### [Direction]
Repeat the listing below word for word, stopping after the line that contains "scene.camera = cam".

— Begin Recorded information —

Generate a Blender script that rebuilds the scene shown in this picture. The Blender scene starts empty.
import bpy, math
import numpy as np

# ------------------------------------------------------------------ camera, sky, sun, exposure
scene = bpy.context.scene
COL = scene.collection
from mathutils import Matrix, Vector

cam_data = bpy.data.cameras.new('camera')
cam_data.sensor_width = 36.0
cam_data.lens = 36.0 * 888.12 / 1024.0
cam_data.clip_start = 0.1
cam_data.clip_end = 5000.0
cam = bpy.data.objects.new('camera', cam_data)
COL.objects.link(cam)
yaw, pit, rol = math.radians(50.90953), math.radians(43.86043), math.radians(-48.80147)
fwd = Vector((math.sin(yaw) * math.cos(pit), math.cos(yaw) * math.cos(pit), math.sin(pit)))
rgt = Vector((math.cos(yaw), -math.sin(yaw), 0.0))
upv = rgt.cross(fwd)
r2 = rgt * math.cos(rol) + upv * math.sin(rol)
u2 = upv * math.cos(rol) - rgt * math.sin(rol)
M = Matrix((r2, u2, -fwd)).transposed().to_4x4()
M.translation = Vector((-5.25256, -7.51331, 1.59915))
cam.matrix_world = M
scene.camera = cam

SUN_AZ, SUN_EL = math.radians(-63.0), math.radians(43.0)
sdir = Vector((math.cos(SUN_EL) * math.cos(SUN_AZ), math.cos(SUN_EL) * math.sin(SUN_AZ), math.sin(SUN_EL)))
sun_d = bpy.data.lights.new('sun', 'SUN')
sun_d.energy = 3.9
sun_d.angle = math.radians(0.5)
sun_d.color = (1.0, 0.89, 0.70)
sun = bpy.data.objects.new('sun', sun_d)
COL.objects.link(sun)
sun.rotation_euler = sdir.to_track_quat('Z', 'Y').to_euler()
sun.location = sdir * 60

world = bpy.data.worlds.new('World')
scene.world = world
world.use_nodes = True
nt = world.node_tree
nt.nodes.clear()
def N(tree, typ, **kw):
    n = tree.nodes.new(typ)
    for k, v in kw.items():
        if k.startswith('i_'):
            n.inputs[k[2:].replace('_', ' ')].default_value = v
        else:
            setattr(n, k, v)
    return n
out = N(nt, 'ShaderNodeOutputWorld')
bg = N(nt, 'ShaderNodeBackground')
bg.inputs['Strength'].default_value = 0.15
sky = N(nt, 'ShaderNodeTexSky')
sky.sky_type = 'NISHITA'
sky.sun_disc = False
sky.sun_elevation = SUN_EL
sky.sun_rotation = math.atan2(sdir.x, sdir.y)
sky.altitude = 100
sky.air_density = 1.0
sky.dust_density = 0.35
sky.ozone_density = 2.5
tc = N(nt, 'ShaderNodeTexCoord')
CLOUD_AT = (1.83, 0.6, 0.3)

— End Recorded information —

### [Full answer]
Generate a Blender script that rebuilds the scene shown in this picture. The Blender scene starts empty.
import bpy, math
import numpy as np

# ------------------------------------------------------------------ camera, sky, sun, exposure
scene = bpy.context.scene
COL = scene.collection
from mathutils import Matrix, Vector

cam_data = bpy.data.cameras.new('camera')
cam_data.sensor_width = 36.0
cam_data.lens = 36.0 * 888.12 / 1024.0
cam_data.clip_start = 0.1
cam_data.clip_end = 5000.0
cam = bpy.data.objects.new('camera', cam_data)
COL.objects.link(cam)
yaw, pit, rol = math.radians(50.90953), math.radians(43.86043), math.radians(-48.80147)
fwd = Vector((math.sin(yaw) * math.cos(pit), math.cos(yaw) * math.cos(pit), math.sin(pit)))
rgt = Vector((math.cos(yaw), -math.sin(yaw), 0.0))
upv = rgt.cross(fwd)
r2 = rgt * math.cos(rol) + upv * math.sin(rol)
u2 = upv * math.cos(rol) - rgt * math.sin(rol)
M = Matrix((r2, u2, -fwd)).transposed().to_4x4()
M.translation = Vector((-5.25256, -7.51331, 1.59915))
cam.matrix_world = M
scene.camera = cam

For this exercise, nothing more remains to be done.